Straordinaria la crescita artistica di Sergej Polunin. Lo seguiamo passo per passo, lo vediamo da bambino, in video amatoriali ed è già evidente che Sergej ha qualcosa di speciale, quel guizzo da grande interprete, quelle doti fisiche di elasticità e potenza, che rendono un ragazzino diverso dai suoi coetanei. Il film ci porta in Russia, dentro la famiglia di Sergej, il padre che lascia il proprio paese per permettere al figlio di studiare, la nonna che fa lo stesso, la mamma che lo accompagna all’Accademia Coreografica di Kiev e verso il grande salto alla Scuola del Royal Ballet di Londra.

 
A 19 anni è il più giovane danzatore maschio a essere nominato primo ballerino del Royal Ballet di Londra. La stampa, il pubblico ne sono entusiasti, eppure qual è il prezzo del successo? La famiglia si spezza, i genitori divorziano, il giovane danzatore ne è distrutto, la sua vita si consuma tra eccessi.
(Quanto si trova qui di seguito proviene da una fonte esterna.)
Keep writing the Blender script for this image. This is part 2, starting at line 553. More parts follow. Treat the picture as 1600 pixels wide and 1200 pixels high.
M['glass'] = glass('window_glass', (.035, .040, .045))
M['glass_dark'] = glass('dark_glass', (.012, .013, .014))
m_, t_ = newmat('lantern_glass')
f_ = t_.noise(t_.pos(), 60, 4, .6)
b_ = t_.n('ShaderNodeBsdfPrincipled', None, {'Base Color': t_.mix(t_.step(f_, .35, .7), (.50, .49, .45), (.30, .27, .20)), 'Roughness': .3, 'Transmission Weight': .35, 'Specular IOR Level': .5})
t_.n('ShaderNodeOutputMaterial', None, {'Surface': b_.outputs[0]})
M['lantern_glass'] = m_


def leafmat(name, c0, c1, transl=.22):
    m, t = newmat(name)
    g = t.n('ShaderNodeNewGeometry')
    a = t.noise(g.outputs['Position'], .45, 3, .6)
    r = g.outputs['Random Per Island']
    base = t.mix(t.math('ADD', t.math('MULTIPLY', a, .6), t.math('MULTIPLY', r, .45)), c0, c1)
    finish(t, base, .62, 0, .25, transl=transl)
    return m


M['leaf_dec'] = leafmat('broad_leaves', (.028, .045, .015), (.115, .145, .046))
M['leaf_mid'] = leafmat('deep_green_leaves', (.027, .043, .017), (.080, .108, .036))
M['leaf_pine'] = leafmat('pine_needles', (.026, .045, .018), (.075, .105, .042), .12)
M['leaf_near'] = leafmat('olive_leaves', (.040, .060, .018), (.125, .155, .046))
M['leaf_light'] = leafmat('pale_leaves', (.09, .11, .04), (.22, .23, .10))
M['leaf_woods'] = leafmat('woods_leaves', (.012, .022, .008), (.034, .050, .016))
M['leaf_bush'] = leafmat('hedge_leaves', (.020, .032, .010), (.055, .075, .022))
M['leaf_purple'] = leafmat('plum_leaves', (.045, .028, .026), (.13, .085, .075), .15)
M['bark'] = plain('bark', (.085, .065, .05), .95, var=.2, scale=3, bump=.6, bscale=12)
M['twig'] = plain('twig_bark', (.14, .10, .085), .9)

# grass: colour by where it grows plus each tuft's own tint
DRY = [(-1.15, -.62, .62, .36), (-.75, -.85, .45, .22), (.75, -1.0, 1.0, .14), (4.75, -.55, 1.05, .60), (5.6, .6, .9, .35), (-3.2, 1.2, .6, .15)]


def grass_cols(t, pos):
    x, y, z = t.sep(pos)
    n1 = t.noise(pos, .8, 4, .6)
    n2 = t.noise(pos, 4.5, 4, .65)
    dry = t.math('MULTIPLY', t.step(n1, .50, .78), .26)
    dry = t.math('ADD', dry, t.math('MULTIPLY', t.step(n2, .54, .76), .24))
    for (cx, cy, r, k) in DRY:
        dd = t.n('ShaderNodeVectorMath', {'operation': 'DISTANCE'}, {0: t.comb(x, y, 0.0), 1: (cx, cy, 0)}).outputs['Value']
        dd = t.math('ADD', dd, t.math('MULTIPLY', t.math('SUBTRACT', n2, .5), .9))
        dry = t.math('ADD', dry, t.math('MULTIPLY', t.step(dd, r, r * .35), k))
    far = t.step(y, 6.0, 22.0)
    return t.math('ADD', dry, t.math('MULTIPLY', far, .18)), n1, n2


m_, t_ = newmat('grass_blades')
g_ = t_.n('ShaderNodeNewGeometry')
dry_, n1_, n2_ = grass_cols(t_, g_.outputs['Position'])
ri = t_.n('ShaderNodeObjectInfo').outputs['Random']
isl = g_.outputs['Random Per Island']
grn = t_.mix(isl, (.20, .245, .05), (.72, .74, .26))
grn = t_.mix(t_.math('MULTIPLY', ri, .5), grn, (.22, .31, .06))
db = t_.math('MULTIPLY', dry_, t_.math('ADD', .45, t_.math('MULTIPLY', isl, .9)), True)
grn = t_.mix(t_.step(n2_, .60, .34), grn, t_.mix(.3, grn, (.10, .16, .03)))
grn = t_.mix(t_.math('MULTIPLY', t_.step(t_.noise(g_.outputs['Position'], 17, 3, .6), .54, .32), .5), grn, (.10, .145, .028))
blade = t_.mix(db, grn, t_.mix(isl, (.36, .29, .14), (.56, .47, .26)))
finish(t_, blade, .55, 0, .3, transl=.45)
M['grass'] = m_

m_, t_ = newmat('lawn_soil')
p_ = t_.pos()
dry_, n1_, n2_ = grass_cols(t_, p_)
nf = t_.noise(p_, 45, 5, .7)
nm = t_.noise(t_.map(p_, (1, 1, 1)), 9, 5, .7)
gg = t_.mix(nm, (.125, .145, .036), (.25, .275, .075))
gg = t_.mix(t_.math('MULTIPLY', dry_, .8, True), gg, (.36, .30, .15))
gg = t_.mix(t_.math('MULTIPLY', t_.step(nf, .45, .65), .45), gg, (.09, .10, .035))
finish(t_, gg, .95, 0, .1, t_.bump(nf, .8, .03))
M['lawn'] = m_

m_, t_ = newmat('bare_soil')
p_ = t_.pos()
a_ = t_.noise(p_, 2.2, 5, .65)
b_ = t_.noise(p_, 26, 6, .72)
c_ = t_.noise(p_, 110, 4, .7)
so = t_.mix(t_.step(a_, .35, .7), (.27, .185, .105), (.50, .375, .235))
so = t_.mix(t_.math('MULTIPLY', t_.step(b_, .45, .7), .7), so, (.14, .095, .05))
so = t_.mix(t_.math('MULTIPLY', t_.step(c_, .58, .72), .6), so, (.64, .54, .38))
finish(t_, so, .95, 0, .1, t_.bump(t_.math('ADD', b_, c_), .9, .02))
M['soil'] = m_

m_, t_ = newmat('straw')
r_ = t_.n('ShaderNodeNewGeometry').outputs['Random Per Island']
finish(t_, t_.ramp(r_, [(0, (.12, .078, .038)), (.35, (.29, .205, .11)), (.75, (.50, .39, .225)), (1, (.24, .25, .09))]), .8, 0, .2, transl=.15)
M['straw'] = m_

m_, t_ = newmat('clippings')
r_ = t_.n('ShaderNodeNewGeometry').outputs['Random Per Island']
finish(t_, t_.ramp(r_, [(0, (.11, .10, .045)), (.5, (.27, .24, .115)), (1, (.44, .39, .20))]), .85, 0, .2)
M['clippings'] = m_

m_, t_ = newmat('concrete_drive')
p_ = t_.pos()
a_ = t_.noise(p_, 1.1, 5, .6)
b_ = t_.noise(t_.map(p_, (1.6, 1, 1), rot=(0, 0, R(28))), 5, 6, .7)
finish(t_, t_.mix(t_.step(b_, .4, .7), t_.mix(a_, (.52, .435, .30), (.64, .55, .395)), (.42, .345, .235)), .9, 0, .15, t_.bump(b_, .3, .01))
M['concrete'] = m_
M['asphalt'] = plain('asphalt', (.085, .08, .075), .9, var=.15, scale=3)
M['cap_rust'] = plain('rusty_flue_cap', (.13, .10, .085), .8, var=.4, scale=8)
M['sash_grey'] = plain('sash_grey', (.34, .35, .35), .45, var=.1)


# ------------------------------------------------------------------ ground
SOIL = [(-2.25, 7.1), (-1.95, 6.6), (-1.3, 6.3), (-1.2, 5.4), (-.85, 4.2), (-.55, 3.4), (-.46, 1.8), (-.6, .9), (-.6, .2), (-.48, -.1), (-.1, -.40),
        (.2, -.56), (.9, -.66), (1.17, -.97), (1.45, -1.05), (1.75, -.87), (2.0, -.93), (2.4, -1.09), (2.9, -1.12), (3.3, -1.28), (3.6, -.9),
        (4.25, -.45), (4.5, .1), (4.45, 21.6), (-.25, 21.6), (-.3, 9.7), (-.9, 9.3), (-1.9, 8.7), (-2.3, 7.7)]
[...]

Perché danzo? È una domanda che ritorna nell’intreccio del montaggio, tra vita pubblica e privata con un mix di archivio e girato originale. Dancer non è un racconto di frasi fatte, è una storia dentro la vita delle persone, da vedere anche se non si è dei ballettomani.

 
Realizzato in quattro anni, è stato nominato come miglior documentario al British Independent Film Awards 2016. Polunin sarà presente all’Anteo di Milano per la proiezione di Dancer il 7 sera, ma insieme a Natalia Osipova e a altri eccellenti danzatori è in Italia già questo sabato, al Regio di Parma con lo spettacolo Satori. Replica al Comunale di Modena martedì 6.